Saturday, 12 January 2008

Racing post

In horse racing terms the favourite got off to a good start with the advantage of a lighter handicap (from MPs and journalistic pals, you understand) but soon began to flag badly, and it was just as well for him that the race was a sprint and not a steeplechase because the challenger was gaining on him fast by the home straight. I never believed the hype about a 60:40 lead. If the course had been a week longer, I believe the favourite would have lost.
But the ballots have been counted, and under the rules of the course the favourite won by a short nose.
Congratulations Nick, say I. The members have made their choice: you are the leader now. I’m following! This is the start of the real race.


Left Lib said...

I think it is a case of fingers crossed (from another Chris Huhne supporter).
As Chris Huhne did so well, I am sure he will scrutenise carefully what gets through.
The latest slogan I discovered at the manifesto conference yesterday was that the "Gentleman in the town hall does not know best either". As rhetoric goes, this looks rather suspicious to me - although I am open minded at the same time. I spoke to ALDC types and they were not concerned, they seemed to think it was a way of supporting what they are already doing. I am not so sure.

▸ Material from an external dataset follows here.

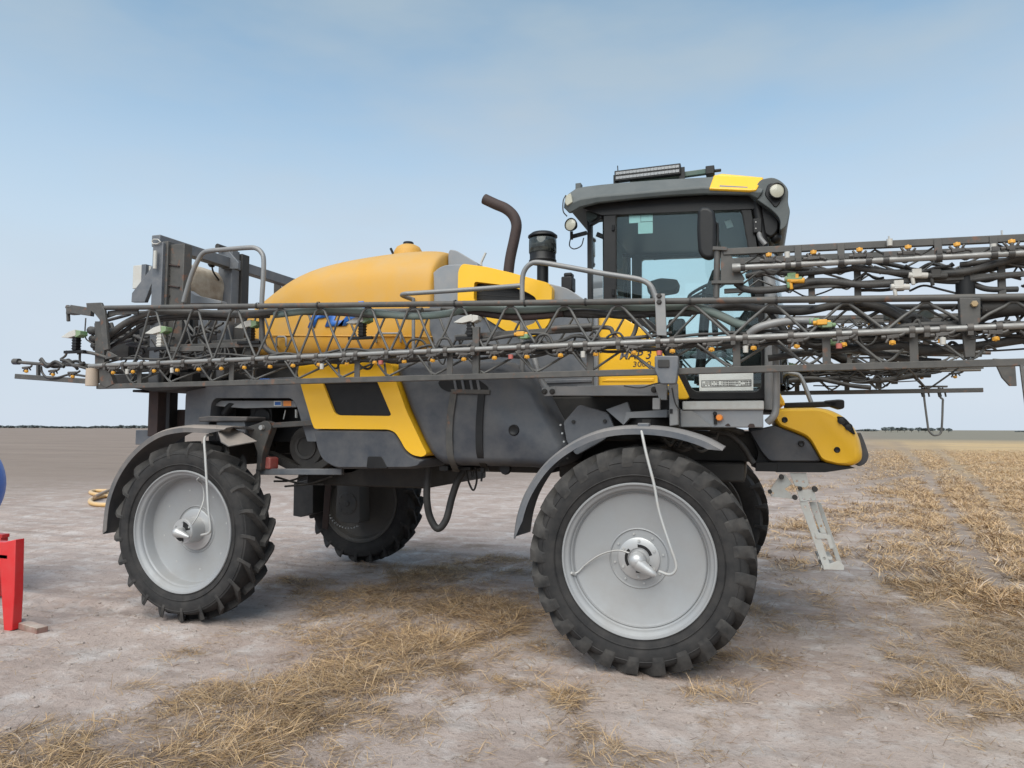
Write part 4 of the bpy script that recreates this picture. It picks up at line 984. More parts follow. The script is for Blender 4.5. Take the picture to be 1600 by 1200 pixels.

Does this rhetoric imply that policies to do this are funnelled through local councils by democratic decisions, or will it be imposed on councils by central government?

Jo Hayes said...

Not the latter - rather, I believe, the idea behind the rhetoric is the return of power to ordinary people via different routes from the town halls. E.g. decisionmaking about local NHS services can be devolved to boards elected specifically for that purpose so that powers are more widely distributed than now. I think the late and much missed Earl (Conrad) Russell would approve.